> **Given material**

○ ○ ○ ○

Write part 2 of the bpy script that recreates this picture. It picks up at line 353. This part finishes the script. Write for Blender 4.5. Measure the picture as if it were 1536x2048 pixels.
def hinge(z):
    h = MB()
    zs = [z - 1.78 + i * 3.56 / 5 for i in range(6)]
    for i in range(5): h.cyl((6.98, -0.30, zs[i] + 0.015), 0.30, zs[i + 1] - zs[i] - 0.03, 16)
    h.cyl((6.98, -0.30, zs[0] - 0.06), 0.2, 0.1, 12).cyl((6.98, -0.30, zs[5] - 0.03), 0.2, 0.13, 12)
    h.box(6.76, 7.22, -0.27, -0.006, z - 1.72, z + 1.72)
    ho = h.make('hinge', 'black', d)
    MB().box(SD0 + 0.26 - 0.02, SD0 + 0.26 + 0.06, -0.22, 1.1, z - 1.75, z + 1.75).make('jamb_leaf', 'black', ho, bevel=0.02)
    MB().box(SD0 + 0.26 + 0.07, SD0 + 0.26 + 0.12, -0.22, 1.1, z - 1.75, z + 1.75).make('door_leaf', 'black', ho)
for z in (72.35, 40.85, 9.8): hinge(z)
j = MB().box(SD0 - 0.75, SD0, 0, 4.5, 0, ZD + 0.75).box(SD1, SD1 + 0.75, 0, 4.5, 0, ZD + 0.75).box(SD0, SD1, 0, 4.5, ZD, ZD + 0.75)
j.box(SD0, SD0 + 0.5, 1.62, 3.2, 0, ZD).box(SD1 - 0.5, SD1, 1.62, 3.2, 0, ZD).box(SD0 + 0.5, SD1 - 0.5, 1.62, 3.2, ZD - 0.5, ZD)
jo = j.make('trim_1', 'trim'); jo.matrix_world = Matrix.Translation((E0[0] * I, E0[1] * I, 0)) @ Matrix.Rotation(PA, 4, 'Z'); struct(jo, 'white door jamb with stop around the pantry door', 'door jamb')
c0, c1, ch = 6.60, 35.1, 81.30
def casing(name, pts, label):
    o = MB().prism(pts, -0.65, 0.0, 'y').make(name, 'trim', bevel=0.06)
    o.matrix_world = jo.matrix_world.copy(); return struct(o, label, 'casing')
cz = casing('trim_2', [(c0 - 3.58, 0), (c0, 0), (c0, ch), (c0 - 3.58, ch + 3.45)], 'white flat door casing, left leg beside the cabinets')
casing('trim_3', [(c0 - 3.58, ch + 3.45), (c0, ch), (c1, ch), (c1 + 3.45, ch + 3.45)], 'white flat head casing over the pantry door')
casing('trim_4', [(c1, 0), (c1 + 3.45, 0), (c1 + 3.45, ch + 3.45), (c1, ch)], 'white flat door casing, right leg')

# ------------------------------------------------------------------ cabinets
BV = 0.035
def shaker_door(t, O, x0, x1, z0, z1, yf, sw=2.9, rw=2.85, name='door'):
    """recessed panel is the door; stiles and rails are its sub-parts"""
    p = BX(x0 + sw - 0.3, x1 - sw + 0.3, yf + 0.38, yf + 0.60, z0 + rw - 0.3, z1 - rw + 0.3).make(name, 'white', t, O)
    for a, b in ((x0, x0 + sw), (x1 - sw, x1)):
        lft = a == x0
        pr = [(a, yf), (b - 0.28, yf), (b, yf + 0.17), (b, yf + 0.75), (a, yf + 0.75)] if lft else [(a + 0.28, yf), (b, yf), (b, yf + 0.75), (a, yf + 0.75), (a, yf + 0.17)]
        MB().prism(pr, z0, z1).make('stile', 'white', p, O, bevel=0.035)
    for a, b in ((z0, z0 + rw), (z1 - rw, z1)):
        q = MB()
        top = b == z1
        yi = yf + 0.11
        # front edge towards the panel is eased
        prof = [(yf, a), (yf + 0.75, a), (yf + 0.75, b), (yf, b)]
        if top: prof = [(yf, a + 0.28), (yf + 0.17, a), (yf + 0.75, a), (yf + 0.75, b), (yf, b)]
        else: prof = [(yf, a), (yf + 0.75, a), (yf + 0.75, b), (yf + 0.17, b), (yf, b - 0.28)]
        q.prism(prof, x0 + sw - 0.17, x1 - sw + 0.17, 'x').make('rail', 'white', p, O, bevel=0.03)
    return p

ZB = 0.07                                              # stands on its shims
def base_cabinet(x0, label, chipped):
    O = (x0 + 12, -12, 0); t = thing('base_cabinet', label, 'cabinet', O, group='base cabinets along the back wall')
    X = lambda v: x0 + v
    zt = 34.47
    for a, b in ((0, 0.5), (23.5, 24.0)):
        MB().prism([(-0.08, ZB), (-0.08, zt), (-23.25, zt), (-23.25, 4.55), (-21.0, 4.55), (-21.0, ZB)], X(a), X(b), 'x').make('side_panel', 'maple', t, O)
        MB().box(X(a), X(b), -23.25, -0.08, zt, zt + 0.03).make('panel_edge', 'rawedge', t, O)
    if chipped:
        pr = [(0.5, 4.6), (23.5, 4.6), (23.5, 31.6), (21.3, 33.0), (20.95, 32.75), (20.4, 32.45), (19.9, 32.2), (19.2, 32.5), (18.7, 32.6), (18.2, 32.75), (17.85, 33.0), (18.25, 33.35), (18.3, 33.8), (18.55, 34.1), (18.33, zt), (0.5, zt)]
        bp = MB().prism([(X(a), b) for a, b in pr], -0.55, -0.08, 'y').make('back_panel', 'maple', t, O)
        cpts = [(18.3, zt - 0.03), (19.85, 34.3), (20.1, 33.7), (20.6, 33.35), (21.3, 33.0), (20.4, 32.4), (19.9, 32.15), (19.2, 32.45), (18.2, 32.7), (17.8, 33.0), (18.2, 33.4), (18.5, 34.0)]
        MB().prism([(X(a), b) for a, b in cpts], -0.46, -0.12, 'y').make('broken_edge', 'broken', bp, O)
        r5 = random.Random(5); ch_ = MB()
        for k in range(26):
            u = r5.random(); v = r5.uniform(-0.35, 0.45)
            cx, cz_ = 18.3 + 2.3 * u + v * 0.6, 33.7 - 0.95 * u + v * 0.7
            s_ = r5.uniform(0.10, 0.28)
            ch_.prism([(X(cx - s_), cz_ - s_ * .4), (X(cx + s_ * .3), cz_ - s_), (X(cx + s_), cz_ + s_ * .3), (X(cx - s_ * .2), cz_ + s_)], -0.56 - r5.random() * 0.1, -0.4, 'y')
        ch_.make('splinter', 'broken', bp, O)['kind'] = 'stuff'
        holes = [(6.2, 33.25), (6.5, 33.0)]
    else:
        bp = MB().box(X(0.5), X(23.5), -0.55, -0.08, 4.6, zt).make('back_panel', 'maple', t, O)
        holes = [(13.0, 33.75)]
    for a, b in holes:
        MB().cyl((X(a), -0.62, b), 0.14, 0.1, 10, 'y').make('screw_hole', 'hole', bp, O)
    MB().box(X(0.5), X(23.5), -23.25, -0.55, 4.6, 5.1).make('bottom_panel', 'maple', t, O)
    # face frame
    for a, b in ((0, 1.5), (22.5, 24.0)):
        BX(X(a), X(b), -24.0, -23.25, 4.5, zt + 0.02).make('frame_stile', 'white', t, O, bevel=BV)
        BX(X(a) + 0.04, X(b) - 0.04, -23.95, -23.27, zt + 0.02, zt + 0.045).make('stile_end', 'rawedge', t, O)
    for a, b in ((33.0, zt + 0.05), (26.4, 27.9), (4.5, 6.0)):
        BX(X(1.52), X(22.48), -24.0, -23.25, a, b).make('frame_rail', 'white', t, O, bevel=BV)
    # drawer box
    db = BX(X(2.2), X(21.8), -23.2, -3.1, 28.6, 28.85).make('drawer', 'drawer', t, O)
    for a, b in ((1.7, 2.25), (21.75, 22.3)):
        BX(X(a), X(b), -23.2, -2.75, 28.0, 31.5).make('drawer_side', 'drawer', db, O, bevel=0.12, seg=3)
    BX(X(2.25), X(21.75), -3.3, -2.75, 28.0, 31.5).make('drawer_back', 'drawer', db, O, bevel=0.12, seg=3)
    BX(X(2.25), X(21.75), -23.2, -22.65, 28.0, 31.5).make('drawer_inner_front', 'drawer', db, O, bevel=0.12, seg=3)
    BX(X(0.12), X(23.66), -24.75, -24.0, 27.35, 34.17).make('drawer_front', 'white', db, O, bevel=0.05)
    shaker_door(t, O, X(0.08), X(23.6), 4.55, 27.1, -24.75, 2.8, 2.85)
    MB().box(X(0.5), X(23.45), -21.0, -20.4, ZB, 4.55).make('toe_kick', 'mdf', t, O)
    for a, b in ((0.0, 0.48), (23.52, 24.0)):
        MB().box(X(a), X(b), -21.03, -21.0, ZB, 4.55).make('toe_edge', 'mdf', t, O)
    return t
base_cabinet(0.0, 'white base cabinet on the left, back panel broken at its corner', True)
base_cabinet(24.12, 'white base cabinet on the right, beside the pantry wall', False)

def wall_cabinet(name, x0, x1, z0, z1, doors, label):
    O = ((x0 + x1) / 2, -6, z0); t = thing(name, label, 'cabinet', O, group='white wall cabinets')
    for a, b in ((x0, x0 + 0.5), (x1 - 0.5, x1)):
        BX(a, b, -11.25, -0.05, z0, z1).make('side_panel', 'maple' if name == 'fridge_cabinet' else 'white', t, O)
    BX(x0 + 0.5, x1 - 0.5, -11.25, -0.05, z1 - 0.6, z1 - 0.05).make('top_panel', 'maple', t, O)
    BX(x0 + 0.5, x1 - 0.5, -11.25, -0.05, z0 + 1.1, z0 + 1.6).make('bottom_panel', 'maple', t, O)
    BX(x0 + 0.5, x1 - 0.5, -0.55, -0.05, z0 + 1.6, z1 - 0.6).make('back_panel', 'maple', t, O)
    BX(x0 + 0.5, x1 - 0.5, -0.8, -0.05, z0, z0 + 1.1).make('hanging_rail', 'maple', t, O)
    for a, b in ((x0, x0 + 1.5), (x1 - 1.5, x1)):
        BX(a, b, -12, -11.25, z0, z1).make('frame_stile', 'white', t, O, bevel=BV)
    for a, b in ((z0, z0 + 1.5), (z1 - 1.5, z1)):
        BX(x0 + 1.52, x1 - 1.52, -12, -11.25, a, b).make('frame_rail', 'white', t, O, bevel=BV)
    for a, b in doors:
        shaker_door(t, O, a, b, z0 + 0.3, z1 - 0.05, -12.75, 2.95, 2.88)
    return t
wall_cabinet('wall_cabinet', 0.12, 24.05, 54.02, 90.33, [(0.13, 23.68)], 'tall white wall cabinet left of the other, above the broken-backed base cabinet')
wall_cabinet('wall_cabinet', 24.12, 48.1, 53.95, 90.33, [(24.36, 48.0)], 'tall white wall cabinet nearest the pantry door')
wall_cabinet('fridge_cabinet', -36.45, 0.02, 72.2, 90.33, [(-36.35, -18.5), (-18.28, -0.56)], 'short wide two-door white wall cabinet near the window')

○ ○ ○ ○

> **The task**
Take the lines above from the first through the one containing "casing('trim_4', [(c1, 0), (c1" and reproduce them exactly; include nothing else.

> **Exercise result**
Write part 2 of the bpy script that recreates this picture. It picks up at line 353. This part finishes the script. Write for Blender 4.5. Measure the picture as if it were 1536x2048 pixels.
def hinge(z):
    h = MB()
    zs = [z - 1.78 + i * 3.56 / 5 for i in range(6)]
    for i in range(5): h.cyl((6.98, -0.30, zs[i] + 0.015), 0.30, zs[i + 1] - zs[i] - 0.03, 16)
    h.cyl((6.98, -0.30, zs[0] - 0.06), 0.2, 0.1, 12).cyl((6.98, -0.30, zs[5] - 0.03), 0.2, 0.13, 12)
    h.box(6.76, 7.22, -0.27, -0.006, z - 1.72, z + 1.72)
    ho = h.make('hinge', 'black', d)
    MB().box(SD0 + 0.26 - 0.02, SD0 + 0.26 + 0.06, -0.22, 1.1, z - 1.75, z + 1.75).make('jamb_leaf', 'black', ho, bevel=0.02)
    MB().box(SD0 + 0.26 + 0.07, SD0 + 0.26 + 0.12, -0.22, 1.1, z - 1.75, z + 1.75).make('door_leaf', 'black', ho)
for z in (72.35, 40.85, 9.8): hinge(z)
j = MB().box(SD0 - 0.75, SD0, 0, 4.5, 0, ZD + 0.75).box(SD1, SD1 + 0.75, 0, 4.5, 0, ZD + 0.75).box(SD0, SD1, 0, 4.5, ZD, ZD + 0.75)
j.box(SD0, SD0 + 0.5, 1.62, 3.2, 0, ZD).box(SD1 - 0.5, SD1, 1.62, 3.2, 0, ZD).box(SD0 + 0.5, SD1 - 0.5, 1.62, 3.2, ZD - 0.5, ZD)
jo = j.make('trim_1', 'trim'); jo.matrix_world = Matrix.Translation((E0[0] * I, E0[1] * I, 0)) @ Matrix.Rotation(PA, 4, 'Z'); struct(jo, 'white door jamb with stop around the pantry door', 'door jamb')
c0, c1, ch = 6.60, 35.1, 81.30
def casing(name, pts, label):
    o = MB().prism(pts, -0.65, 0.0, 'y').make(name, 'trim', bevel=0.06)
    o.matrix_world = jo.matrix_world.copy(); return struct(o, label, 'casing')
cz = casing('trim_2', [(c0 - 3.58, 0), (c0, 0), (c0, ch), (c0 - 3.58, ch + 3.45)], 'white flat door casing, left leg beside the cabinets')
casing('trim_3', [(c0 - 3.58, ch + 3.45), (c0, ch), (c1, ch), (c1 + 3.45, ch + 3.45)], 'white flat head casing over the pantry door')
casing('trim_4', [(c1, 0), (c1 + 3.45, 0), (c1 + 3.45, ch + 3.45), (c1, ch)], 'white flat door casing, right leg')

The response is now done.